> _Challenge_: Pick every line with "scene" from the material below.

————————

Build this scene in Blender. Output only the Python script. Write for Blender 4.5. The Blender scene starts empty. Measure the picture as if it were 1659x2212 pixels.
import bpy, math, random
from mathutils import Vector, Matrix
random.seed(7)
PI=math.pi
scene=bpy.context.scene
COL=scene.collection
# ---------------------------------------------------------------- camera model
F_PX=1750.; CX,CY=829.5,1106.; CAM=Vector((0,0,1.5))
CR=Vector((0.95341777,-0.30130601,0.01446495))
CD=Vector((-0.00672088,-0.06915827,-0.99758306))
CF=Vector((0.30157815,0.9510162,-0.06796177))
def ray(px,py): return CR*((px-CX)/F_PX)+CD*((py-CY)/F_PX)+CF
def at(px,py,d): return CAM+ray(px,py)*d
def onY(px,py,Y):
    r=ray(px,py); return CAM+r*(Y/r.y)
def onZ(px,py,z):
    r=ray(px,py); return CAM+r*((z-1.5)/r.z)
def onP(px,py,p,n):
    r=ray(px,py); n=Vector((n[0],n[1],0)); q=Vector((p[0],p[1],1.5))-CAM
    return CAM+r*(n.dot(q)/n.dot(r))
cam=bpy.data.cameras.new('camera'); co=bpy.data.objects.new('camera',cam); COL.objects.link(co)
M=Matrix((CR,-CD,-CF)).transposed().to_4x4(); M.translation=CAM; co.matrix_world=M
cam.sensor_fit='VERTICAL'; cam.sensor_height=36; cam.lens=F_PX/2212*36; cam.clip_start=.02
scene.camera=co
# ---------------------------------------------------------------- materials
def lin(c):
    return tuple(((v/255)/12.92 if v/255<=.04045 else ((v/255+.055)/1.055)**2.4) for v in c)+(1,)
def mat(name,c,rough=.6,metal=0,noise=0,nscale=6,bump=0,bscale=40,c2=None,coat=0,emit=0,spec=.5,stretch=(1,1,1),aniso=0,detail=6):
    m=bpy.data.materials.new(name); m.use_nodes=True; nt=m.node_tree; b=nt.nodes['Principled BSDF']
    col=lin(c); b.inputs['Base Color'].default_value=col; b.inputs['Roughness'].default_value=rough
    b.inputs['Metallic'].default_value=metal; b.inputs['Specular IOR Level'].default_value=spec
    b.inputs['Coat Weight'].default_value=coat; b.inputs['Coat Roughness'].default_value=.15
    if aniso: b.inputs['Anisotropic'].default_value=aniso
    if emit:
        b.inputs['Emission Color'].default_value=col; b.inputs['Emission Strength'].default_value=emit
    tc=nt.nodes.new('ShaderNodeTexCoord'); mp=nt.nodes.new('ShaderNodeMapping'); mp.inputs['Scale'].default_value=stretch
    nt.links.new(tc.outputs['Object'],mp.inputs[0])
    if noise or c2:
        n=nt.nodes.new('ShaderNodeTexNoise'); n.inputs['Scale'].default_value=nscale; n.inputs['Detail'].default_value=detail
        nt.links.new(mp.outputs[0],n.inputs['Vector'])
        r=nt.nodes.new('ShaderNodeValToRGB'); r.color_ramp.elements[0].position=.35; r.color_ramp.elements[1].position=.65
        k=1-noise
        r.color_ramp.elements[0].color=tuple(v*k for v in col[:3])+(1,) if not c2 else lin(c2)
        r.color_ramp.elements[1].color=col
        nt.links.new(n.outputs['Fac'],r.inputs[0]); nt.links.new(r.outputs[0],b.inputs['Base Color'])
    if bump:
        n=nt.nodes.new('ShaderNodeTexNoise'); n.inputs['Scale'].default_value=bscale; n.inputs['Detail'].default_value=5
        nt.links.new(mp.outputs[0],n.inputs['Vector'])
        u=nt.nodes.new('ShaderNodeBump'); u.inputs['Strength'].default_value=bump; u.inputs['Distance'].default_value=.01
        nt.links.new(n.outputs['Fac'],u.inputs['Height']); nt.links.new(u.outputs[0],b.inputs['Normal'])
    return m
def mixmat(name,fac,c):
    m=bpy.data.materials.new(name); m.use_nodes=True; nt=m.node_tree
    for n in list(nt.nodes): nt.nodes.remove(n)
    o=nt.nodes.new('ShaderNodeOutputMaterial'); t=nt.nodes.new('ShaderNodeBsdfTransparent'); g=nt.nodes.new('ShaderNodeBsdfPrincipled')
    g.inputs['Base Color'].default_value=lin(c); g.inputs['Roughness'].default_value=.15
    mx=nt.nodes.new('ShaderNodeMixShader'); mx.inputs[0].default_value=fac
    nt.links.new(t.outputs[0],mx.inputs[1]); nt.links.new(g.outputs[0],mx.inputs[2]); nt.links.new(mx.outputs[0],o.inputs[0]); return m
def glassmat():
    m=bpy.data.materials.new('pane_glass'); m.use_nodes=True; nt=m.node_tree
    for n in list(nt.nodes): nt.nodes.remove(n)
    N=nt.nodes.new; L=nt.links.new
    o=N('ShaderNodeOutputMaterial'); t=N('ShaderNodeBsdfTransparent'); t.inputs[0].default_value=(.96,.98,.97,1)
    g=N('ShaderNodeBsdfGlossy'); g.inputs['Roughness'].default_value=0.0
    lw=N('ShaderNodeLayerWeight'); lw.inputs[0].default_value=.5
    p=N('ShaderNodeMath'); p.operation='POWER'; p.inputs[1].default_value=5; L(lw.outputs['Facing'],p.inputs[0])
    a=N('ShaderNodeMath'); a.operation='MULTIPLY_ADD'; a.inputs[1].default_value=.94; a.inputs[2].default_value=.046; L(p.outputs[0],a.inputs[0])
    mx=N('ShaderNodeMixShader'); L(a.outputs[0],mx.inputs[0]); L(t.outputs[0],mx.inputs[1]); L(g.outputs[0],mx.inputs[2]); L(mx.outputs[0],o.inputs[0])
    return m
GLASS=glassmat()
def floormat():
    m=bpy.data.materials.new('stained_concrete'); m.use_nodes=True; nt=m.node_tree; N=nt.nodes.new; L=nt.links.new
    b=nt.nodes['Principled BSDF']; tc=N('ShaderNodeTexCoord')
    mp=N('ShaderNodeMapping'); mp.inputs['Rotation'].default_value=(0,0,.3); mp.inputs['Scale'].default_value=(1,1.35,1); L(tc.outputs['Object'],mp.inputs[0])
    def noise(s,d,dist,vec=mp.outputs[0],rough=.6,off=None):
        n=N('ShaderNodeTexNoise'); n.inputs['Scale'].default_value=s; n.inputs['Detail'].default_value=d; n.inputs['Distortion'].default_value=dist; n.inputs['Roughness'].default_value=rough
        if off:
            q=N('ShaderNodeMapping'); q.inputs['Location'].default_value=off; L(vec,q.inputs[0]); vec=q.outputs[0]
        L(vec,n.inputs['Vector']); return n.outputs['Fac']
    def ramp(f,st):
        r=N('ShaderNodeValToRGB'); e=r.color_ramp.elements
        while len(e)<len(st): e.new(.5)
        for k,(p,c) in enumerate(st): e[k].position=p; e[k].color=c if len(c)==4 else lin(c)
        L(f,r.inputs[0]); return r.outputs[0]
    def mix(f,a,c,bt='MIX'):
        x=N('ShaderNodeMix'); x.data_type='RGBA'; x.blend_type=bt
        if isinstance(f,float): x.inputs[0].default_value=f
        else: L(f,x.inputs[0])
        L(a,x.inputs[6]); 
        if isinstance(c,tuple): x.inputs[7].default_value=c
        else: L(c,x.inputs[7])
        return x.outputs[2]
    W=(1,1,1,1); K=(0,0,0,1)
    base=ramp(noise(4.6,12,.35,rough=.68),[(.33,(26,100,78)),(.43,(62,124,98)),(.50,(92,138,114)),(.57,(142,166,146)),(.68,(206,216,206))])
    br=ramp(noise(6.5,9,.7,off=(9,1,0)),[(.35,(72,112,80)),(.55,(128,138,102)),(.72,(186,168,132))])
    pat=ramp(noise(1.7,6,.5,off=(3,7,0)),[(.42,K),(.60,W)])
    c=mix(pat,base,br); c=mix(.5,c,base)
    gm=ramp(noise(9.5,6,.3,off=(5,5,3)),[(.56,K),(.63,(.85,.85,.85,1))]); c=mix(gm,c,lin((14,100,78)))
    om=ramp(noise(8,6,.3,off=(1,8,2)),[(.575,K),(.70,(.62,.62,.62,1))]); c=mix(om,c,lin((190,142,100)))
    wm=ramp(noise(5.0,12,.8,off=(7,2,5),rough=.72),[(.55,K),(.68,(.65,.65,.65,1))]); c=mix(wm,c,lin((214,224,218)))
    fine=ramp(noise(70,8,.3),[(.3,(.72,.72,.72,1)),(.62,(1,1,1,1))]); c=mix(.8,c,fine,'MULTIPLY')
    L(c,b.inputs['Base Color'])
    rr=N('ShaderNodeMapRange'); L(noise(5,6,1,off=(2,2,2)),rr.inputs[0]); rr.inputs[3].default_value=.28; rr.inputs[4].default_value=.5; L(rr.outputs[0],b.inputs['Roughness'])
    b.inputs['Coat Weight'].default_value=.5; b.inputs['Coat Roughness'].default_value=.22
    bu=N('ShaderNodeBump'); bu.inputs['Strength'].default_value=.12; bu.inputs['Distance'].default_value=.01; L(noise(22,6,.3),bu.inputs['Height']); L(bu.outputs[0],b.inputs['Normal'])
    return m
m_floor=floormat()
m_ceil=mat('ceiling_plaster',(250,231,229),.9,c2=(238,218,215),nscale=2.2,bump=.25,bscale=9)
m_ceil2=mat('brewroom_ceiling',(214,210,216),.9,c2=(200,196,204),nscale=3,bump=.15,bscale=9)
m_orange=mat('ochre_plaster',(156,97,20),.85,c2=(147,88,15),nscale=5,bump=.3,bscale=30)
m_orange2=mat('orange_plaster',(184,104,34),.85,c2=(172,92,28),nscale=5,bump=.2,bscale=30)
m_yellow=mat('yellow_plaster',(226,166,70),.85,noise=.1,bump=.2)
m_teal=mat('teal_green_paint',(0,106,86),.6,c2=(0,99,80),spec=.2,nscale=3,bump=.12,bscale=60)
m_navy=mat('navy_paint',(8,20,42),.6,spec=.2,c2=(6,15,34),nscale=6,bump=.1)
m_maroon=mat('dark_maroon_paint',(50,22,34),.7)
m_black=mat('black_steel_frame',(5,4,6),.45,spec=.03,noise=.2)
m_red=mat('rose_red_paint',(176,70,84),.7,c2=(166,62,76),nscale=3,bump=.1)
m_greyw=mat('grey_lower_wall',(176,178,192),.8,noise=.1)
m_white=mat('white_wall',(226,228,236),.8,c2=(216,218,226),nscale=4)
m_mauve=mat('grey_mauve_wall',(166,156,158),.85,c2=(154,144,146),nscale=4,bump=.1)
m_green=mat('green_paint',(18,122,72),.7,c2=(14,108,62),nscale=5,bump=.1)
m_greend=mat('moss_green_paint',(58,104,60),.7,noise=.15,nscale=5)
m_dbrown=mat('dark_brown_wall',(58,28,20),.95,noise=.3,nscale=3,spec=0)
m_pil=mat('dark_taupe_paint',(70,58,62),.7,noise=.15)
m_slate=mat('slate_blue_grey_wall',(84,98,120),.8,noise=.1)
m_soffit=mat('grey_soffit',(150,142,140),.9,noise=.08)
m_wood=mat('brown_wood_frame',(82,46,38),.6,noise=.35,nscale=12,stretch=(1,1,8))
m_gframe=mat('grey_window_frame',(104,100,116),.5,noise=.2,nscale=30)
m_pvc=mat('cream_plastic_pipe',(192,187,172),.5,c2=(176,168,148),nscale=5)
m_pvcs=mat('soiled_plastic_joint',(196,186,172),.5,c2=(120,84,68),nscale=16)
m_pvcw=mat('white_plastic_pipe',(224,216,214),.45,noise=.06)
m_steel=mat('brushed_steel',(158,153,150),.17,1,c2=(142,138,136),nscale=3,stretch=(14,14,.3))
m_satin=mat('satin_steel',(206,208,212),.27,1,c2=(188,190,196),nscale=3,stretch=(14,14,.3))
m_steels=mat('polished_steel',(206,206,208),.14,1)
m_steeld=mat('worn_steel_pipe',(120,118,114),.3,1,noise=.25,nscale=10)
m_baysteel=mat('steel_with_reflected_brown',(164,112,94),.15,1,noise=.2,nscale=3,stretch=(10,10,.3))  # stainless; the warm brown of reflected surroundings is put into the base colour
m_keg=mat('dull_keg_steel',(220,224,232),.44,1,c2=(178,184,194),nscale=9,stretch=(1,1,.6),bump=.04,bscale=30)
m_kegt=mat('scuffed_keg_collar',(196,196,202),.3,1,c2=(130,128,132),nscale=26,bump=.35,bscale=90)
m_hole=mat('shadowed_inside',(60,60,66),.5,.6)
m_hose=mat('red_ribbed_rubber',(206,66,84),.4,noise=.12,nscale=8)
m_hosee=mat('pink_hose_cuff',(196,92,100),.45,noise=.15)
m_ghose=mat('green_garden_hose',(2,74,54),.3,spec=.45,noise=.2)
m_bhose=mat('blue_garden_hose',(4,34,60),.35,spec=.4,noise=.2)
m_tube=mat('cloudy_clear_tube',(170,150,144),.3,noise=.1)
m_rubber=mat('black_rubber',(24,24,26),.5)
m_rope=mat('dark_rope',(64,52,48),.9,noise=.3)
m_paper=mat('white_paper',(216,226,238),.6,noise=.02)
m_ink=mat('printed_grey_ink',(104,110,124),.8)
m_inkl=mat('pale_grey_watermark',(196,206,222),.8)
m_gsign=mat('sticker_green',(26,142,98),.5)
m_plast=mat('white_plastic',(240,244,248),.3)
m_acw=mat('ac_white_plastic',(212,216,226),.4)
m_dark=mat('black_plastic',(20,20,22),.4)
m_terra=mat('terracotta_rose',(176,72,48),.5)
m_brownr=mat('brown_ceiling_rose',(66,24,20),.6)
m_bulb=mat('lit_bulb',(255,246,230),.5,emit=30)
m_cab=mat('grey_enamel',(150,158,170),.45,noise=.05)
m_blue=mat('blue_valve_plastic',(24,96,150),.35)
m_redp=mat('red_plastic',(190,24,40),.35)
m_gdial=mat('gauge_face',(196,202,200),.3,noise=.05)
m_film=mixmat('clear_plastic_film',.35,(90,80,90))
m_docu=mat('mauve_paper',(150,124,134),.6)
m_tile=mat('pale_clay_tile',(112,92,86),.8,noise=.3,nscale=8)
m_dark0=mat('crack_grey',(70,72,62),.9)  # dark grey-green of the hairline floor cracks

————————

> _Output for this task_:
Build this scene in Blender. Output only the Python script. Write for Blender 4.5. The Blender scene starts empty. Measure the picture as if it were 1659x2212 pixels.
scene=bpy.context.scene
COL=scene.collection
scene.camera=co